What am I supposed to say now?
If you give me one chance to tell you how I am feeling,
I.ll wait till I can wait no more.
Even I'm amazed by my tolerance towards you.
Yes, being tolerant and looking at things from a different view is my new year resolution.
But it does not refer to this type of matter.
Each time I get angry, just a simple msg from you would appease me very easily.
This is my weakness; having a soft heart.
And you made use of this weakness of mine,
Thinking I would tolerate you for as long as I live.
But hell no, recently I realise I can't seem to tolerate anymore.
Seeing your face and hearing your name just makes me wanna go into hiding.
Why am I hiding like a convict? I.ve no idea at all.
Just wanna avoid you. Just don't wanna see you.
I don't quite know what to say, actually.
Or rather, what are the right words to say.

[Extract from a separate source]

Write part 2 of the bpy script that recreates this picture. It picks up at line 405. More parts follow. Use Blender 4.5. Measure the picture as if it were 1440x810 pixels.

On a lighter tone of frustration (contradiction) here.
Common Test is totally screwed up!!
I feel like a fool. I actually can't do Emath!!
Can you guys believe it? I can't do Emath!!
Is there something wrong with me? Or did I see the Amath paper as Emath paper?
I doubt so. It's just that difficult for me. Real tough.
As for the Physics paper yesterday, it was such a terrible nightmare.
I studied for the whole day, yet when I look at the paper, I.ve no idea how to solve.
And I did questions in assessments. So what's the reason?
Felt real demoralised. Study so hard yet the result's same as not studying.
Next week is Chemistry and Physics Os SPA.
Damn scared leh. Screwed up last year's both SPA.
If this year I screw up again, I can say Bye to A le.
Am I thinking a little too much about Os?
I dreamt that I scored B4 for English Os. And I broke down.
Cos that means I had to use HCL as my L1 and Chinese couldn't be used as R5.
And I woke up from the dream remembering another dream I had before this.
I dreamt that I also got B4 for HCL Os.
I'm really scared. Time's running out.
7 more months to Os. Good luck to me and friends.